У Синельникова идея совместных ядерных работ энтузиазма не вызвала, он был слишком загружен неотложными делами. «Потом, Игорь, когда разделаюсь с ускорителями», — сказал он.
Вальтер, главный конструктор «Большого Ван-Граафа», электростатического ускорителя на 2,5 миллиона вольт, казался до того замотанным, что даже в редкие часы отдыха не шутил и не проказничал так увлекательно, как прежде, а просто отдыхал, как все люди. Впрочем, веселый дух, так рьяно насаждавшийся всюду Антоном, в институте не выветрился — эстафету подхватили другие. На двери заведующего теоретическим отделом висела табличка: «Лев Ландау. Осторожно, кусается!» И еще как кусался! Курчатов зашел к Ландау, когда тот орал на какого-то парня. Парень пытался что-то пролепетать в свое оправдание, профессор не давал. «Вот так, вздор немного повымели из мозгов, иди и заполняй извилины толковым материалом!» — сказал Ландау, отпуская подавленного юношу. Курчатов посочувствовал — жаль беднягу, за что его так безжалостно выгнали? Ландау удивился. «Кого выгнал? Не выгнал, а привлекаю к работе, это же настоящий физик!» Ландау, было ясно, не менялся, и в Ленинграде он был резок и нетерпим к ошибкам, а обретя самостоятельность в Харькове, стал еще резче. Опыты Ферми с нейтронами, о которых заговорил Курчатов, Ландау не захватывали. Зато о теории бета-распада того же Ферми Ландау говорил с восхищением, здесь любимая его квантовая механика непосредственно прилагалась к вопросам ядерной структуры. Но эти вопросы интересовали Курчатова меньше, да он и не разбирался в сложных математических построениях с такой легкостью, как Ландау. Если у Курчатова и появлялась мысль привлечь к нейтронной физике такого замечательного теоретика, как Ландау, то он вслух ее не высказывал.
Значительно больше интереса выказал Лейпунский. Недавно выбранный в члены Украинской Академии наук, он с прежним жаром доказывал, что будущее физики — в больших ускорителях, а не в химических источниках нейтронов. Поскольку, однако, большой харьковский ускоритель еще не вступил в строй, Лейпунский охотно согласился поставить предварительные опыты на бериллиевых источниках. Но и тут ленинградская организация экспериментов его не устроила.

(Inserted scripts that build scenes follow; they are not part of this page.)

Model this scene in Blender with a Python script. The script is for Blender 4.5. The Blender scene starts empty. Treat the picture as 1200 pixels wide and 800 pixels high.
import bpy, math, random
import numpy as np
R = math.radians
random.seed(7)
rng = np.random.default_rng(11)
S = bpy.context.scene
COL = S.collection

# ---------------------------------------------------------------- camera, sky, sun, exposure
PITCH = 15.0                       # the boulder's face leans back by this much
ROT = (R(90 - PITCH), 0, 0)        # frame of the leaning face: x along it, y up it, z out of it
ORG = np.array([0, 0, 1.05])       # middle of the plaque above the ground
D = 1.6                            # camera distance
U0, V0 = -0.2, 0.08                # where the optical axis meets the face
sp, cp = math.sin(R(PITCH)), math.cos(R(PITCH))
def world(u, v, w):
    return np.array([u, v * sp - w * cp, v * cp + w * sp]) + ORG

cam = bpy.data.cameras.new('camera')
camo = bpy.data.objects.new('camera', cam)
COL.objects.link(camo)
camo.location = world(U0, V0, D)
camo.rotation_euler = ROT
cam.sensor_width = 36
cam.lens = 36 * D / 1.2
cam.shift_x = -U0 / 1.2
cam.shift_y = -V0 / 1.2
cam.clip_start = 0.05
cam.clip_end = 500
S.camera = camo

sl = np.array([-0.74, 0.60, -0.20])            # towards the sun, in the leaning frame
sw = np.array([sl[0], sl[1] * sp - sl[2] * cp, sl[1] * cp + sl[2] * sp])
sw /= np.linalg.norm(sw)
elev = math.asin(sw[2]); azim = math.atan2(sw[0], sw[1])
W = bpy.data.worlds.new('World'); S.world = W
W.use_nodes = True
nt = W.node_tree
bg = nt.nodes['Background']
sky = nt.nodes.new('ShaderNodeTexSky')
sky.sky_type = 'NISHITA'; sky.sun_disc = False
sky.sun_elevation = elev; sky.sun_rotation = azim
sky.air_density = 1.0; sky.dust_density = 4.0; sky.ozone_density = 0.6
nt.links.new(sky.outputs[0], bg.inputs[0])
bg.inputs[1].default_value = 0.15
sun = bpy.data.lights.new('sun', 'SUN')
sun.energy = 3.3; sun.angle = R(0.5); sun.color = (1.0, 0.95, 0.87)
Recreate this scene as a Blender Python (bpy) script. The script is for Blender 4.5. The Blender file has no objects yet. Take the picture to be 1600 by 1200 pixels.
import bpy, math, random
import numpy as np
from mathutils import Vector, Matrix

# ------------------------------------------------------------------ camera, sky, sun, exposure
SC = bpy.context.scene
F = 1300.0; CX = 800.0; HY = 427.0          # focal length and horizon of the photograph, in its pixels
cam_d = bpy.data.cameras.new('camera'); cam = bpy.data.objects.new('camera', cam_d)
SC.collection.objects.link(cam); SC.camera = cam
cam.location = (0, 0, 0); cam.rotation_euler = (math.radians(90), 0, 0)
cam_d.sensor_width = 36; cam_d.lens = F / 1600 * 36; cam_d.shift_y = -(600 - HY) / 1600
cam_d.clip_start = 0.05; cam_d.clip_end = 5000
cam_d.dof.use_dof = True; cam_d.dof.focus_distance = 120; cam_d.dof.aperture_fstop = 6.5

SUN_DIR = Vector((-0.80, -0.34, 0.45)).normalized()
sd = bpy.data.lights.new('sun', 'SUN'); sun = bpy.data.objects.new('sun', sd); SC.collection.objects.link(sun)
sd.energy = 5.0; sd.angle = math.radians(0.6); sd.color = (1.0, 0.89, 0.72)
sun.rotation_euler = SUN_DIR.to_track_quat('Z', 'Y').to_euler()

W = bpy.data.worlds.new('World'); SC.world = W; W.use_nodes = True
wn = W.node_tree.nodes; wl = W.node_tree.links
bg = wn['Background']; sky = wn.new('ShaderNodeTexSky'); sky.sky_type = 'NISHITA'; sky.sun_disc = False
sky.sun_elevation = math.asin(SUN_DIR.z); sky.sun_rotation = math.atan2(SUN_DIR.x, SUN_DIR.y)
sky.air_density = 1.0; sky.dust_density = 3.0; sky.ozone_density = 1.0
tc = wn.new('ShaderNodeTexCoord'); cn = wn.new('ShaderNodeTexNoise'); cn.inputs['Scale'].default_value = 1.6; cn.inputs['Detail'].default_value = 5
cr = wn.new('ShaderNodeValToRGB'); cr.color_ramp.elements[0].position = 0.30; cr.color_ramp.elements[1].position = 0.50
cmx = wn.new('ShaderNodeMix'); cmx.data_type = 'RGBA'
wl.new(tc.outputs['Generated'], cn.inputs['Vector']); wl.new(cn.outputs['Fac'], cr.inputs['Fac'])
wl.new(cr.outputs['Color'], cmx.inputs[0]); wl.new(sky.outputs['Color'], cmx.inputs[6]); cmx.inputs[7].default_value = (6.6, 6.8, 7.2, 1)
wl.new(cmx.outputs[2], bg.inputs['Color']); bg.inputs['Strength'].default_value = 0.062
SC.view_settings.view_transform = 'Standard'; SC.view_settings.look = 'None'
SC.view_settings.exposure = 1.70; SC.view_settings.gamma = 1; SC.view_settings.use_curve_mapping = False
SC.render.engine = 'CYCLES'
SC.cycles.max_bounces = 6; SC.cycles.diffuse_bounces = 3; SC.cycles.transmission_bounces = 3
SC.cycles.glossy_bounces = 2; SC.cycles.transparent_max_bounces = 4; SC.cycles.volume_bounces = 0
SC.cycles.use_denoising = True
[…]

— Что это за работа — за каждой ампулкой куда-то бежать? Я договорюсь, чтобы нам выделили свой радий. Пока же познакомься с новыми сотрудниками, приглашай их для совместных работ.
И он сговорился на время, пока не получили своего радия, с Харьковским Рентгенологическим институтом о помощи. Лаборант Митя Тимошук ежевечерне шел к рентгенологам и получал драгоценный препарат — ночью рентгенологи с ним не работали. Радий — 200–300 миллиграммов — хранился в платиновой трубочке, а сама трубочка укутывалась еще в две оболочки — золотую и серебряную. Для осторожности — через несколько лет, когда уже хорошо изучили действие радиоактивных веществ, все эти меры казались легкомысленно-небрежными — лаборант заворачивал препарат в газету, клал в карман и безмятежно шествовал в УФТИ. Кто-то пошутил, что он носит в кармане сокровище в добрую сотню тысяч рублей. Тимошук огрызнулся: «Что значит — ношу в кармане? Не на рынок же!»
С радием работать было проще, чем с радоном: активность радона быстро падала, активность радия не менялась. Зато экспериментировать можно было только ночью, а утром радий возвращался к хозяевам. Ночная работа никого не смущала, в Харькове, как и в Ленинграде, все часы считались рабочими. Платиновую трубочку с радием освобождали от ее золотой и серебряной оболочек, вставляли в пробирку с порошкообразным бериллием — источник нейтронов сразу начинал действовать. Курчатов захотел сам собрать источник, но обожженные пальцы — с них в очередной раз слезала огрубевшая кожа — не сумели развернуть серебряную оболочку. Лейпунскому тоже не удалось с ней справиться. Тимошук ловко развернул и серебряный и золотой листочки. Курчатов добродушно заворчал:
— Ну и молодежь! Так и оттирает старших.
Лейпунский добился и того, чтобы УФТИ выделили свой радий; можно уже было не бегать вечером к соседям и работать не только ночью. Зато завели охранника, он сидел в помещении с заветным сейфом. Лаборантка Зина Тюленева — по совместительству лихая парашютистка — вскоре обнаружила, что охранник часто похрапывает на посту. Она стянула винтовку и подняла тревогу. Испуг охранника, метавшегося по комнате в поисках исчезнувшего оружия, по силе был сравним лишь с ликованием коварной лаборантки, усердно помогавшей ему в осмотре всех закоулков и тайников.